The strangest by-product of the deal is that it makes buying physical compact discs look like a good option again. Since the Sony BMG "rootkit” fiasco of 2005, in which the company encoded its CDs with data-mining software that stole information from computer users, none of the major music distributors encode CDs with DRM. Music consumers who want high-quality, DRM-free music would actually get a better deal buying music the old-fashioned way: on a CD at a retail store. That is so 1998, but it's true.

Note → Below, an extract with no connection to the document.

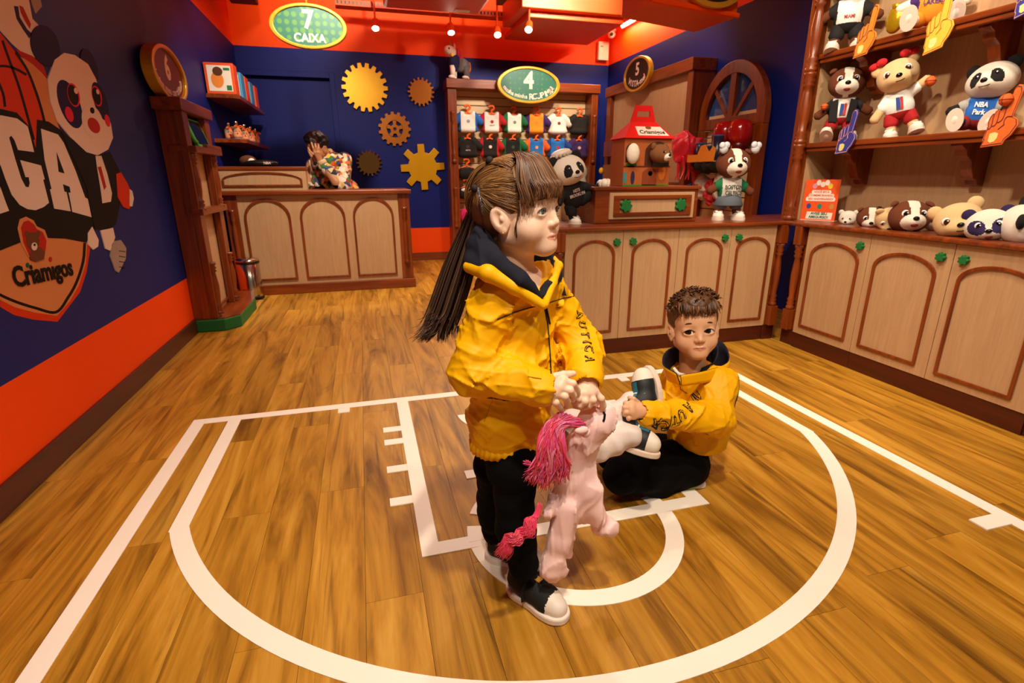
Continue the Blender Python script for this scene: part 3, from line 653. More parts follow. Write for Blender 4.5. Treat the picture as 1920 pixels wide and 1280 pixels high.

However, don't expect CD sales to bounce back, soon or ever. According to London's Financial Times, EMI itself reported a 20 percent drop in CD sales during the first seven weeks of 2007. And Enders Analysis, a British media research company, predicts that by 2009, CD sales will be roughly half of what they were at the format's 1997 peak.

This precipitous drop will hasten the record industry's inevitable draw-down of CD production. When CDs become relics of the early digital age, the main sources for music will be download services such as iTunes, eMusic and the Zune Marketplace — if it survives.

So ... $1.30 a song? Steve Jobs might have us over a DRM-free digital barrel.

•I have seen the future of rock 'n' roll and its name is the Twilight Sad. This Scottish band's debut disc, "Fourteen Autumns & Fifteen Winters,” is packed with melodic, Technicolor guitar melodramas and James Graham's powerful, burr-laden vocals.